Title: The Invention of Sodomy in Christian Theology

Author: Mark D. Jordan
Published by: University of Chicago Press, 1997
ISBN: 0-226-41039-0 [hardcover, 189 pages]


In this beautiful reexamination of what it means to have a tradition, Catholic and otherwise, Mark D. Jordan offers a powerful and provocative study of the sin of erotic love between men. The Invention of Sodomy reveals the theological fabrication of arguments for categorizing genital acts between members of the same sex.


During the eleventh century, the Christian reformer and zealous hermit Peter Damian coined the term "Sodomy." With it, he created a new theological category by abstracting the complex of homoerotic acts and desires into a single essence elevating it to the level or preoccupying sin. In this startlingly original work of historical detection, Jordan explores the invention of Sodomy by medieval Christendom, examining its conceptual foundations in theology and gauging its impact on Christian sexual ethics both then and now.


Joining eminent scholarship with innovative methodology, Jordan traces the historical genealogy of this enduring cultural construct through many of the idiosyncratic world views of the Middle Ages -- world views at war with themselves in their attitudes toward sex, love, and eroticism. Moving deftly from poetic artifice through polemical treatise to confessor's manual and scholastic summa, he convincingly demonstrates that the medieval notion of Sodomy was fashioned out of conceptual instabilities and tensions. As Jordan gradually exposes these fault lines, the very idea of Sodomy, as a foundation for moral theology, begins to crumble, dramatically undermining some of the most basic definitions and deep-seated assumptions in both medieval and modern theologies of same-sex love. In each case, Jordan shows that the concept of Sodomy is so unstable that it makes the condemnation of Sodomy as a capital crime meaningless. In face, Sodomy as a theological category cannot be used for serious thinking.
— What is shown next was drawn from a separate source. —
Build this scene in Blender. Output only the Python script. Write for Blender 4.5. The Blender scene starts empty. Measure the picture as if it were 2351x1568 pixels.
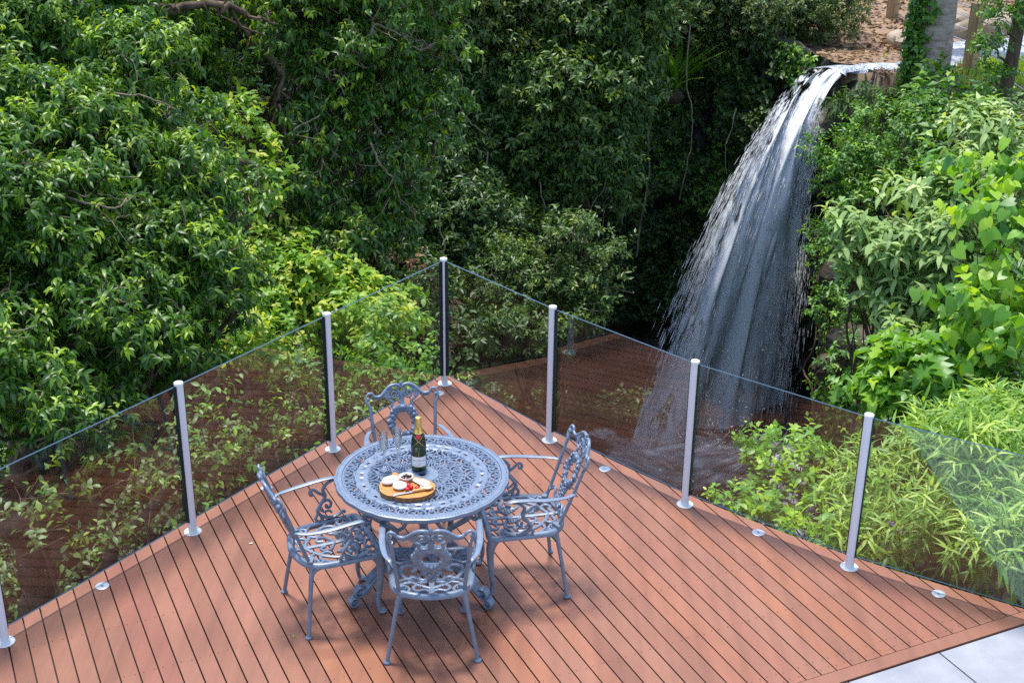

For Jordan, it becomes clear that contemporary Christian theology must abandon the thoroughly vitiated notion of Sodomy if it is to speak with any cogency about the realities of homoerotic love. Sodomy is a name, he concludes, not for a kind of human behavior, but for a failure of theologians. Sodomy is the nervous refusal of theologians to understand how pleasure can survive the preaching of the gospel.